It was a tough year in 2011 for minting risk premiums if you held a broadly diversified portfolio. Bonds and REITs were the big winners among the major asset classes last year. If you didn’t hold generous helpings in those corners, your results for the year just passed are probably modest at best. Stocks were mixed, if we can call it that, with U.S. equities generally rising by a lackluster 1% on the year on a total return basis, but it was ugly for overseas markets in dollar-based terms. Broad measures of commodities suffered too, although gold and oil each climbed around 10%.
Unsurprisingly, a broadly diversified portfolio delivered a distinctly uninspiring performance in 2011. The Global Market Index (GMI) shed 1.4% in 2011, a big change from the 10%-plus rise for 2010. Equally weighting all the major asset classes managed to eke out a small gain on the year, but even this usually reliable methodology wasn’t much help for the past 12 months.
For a bit of historical context, consider how trailing annualized 5-year returns stack up, one of the most stress-tested runs in modern market history. GMI posted a modest 1.8% annualized gain over that volatile stretch. Not very impressive, although its equal weighted counterpart compares favorably with an annualized 4.3%.
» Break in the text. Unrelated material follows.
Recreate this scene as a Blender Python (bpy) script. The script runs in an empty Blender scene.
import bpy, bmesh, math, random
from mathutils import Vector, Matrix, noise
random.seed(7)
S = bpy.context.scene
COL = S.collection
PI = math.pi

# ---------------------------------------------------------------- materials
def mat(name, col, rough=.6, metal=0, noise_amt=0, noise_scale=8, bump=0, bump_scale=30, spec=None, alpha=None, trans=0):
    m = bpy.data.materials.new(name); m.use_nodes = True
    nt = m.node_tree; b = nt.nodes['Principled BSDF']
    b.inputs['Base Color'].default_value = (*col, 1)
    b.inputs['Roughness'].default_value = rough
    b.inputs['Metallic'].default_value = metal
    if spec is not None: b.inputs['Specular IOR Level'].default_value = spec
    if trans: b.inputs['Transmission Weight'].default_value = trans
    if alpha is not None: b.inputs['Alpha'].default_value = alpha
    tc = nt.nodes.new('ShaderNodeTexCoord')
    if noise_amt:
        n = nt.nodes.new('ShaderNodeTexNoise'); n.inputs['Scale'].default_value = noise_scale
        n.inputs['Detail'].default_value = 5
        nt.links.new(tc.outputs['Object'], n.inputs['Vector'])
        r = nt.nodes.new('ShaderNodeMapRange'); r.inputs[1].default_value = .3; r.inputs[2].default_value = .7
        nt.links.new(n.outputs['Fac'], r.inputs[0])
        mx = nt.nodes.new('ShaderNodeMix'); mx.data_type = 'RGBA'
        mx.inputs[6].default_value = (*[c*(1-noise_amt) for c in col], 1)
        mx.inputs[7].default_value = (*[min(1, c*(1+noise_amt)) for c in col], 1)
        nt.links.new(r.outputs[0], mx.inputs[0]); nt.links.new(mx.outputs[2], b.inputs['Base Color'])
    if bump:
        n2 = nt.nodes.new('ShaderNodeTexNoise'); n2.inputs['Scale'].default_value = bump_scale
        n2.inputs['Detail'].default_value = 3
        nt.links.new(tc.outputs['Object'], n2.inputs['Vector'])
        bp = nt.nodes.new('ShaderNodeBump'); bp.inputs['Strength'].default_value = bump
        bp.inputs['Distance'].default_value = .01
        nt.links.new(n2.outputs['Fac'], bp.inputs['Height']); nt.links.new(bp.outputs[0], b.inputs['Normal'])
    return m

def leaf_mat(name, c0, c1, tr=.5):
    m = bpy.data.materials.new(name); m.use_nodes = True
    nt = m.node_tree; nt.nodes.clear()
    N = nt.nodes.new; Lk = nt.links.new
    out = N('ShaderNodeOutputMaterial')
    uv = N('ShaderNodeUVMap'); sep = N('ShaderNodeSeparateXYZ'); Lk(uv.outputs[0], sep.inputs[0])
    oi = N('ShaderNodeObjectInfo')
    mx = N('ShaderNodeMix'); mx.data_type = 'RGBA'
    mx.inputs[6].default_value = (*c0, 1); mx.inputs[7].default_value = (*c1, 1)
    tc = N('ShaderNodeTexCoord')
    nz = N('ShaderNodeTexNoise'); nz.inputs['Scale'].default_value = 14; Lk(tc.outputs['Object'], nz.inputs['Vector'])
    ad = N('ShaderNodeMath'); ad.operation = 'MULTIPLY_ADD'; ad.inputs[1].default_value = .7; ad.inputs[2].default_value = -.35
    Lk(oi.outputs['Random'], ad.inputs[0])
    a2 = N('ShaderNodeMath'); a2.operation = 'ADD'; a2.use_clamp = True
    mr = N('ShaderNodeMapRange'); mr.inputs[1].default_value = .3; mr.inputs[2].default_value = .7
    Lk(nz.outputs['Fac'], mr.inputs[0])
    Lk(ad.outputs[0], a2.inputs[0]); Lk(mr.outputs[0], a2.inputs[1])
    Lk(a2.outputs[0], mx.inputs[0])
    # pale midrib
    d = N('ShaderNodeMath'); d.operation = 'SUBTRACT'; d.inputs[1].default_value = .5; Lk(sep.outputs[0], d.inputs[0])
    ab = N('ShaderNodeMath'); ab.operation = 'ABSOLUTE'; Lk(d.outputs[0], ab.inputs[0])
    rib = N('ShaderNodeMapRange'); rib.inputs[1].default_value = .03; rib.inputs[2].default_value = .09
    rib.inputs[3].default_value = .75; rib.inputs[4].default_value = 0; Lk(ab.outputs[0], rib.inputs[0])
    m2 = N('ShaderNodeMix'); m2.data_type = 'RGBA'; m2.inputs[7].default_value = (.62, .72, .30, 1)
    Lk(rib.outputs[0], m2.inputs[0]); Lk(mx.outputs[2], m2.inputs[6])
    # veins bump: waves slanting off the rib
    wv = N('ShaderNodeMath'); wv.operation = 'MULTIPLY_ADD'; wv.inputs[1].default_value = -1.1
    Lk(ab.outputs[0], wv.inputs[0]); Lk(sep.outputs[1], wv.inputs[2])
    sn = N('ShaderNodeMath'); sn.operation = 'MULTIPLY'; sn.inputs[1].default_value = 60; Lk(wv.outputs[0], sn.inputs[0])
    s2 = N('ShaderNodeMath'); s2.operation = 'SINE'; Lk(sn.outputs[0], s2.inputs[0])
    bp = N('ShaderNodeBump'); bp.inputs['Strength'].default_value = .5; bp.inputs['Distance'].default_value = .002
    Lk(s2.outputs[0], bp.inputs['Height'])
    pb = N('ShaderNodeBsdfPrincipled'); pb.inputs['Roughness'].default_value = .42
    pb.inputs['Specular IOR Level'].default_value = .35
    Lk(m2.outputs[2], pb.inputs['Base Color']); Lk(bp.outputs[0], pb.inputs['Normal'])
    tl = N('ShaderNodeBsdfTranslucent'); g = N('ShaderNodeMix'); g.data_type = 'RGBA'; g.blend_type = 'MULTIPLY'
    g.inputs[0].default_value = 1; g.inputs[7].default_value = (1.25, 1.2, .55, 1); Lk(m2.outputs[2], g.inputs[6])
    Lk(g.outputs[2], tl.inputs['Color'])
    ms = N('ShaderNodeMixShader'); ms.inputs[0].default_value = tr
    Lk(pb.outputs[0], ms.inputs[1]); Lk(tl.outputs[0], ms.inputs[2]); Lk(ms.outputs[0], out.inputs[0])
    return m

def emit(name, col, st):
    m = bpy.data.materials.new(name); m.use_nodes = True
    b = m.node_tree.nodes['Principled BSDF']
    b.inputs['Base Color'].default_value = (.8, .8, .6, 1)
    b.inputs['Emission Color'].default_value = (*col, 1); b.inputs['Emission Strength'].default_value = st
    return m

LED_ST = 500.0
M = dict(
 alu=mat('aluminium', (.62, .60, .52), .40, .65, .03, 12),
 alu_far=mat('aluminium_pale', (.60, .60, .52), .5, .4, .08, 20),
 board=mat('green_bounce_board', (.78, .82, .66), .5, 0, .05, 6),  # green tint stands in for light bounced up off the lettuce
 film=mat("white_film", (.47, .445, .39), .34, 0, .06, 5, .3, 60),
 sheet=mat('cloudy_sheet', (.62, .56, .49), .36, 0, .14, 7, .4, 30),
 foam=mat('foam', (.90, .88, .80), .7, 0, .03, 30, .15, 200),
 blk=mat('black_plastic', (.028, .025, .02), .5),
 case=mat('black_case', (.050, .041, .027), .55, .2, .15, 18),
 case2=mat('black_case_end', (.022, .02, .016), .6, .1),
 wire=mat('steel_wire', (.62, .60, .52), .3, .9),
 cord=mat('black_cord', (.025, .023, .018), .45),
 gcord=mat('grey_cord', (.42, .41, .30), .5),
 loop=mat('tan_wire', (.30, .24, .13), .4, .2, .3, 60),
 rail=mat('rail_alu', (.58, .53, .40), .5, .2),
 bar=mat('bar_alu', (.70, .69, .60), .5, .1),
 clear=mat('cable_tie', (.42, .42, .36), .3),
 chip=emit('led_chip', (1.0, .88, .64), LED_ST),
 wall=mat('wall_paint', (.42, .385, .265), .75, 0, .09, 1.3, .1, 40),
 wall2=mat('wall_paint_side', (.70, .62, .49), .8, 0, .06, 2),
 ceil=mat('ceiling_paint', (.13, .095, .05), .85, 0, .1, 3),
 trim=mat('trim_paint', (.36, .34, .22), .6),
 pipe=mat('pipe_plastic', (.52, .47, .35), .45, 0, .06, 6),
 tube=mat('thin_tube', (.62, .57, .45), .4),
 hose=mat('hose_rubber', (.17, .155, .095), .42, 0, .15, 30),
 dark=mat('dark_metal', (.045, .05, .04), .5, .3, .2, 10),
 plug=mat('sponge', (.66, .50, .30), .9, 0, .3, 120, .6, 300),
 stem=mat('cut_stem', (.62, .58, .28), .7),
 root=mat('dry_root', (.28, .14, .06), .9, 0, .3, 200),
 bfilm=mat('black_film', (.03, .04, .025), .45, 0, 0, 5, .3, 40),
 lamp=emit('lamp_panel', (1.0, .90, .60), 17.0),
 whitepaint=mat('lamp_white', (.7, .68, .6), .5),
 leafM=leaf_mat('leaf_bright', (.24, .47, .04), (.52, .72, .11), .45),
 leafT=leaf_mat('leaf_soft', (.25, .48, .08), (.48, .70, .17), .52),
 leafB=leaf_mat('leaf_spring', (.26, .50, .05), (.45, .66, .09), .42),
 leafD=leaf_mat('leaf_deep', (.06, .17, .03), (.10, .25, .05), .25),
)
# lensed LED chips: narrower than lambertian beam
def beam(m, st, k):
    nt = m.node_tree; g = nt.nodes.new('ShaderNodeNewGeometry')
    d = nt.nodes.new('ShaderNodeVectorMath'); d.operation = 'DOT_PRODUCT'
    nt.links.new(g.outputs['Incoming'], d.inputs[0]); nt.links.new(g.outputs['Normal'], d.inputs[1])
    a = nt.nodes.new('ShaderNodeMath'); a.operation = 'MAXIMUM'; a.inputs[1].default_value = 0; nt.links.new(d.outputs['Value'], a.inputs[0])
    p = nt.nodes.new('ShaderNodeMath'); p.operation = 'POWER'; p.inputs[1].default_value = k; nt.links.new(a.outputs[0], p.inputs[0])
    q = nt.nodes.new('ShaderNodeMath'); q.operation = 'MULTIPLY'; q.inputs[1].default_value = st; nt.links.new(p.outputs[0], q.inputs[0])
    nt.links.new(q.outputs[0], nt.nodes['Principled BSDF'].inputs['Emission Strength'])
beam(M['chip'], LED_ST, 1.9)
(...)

It’s hardly surprising that equal weighting is competitive if not superior (for some thoughts on why, see my profile of the strategy here) to weighting assets by market value. Granted, 4% or so a year over the last 5 years is a yawn. But it’s also a reminder that turning a profit hasn’t been easy in recent history. For those investors who beat the odds the table above suggests that they’ve done so with generous helpings of bonds. The question is whether the past is still prologue?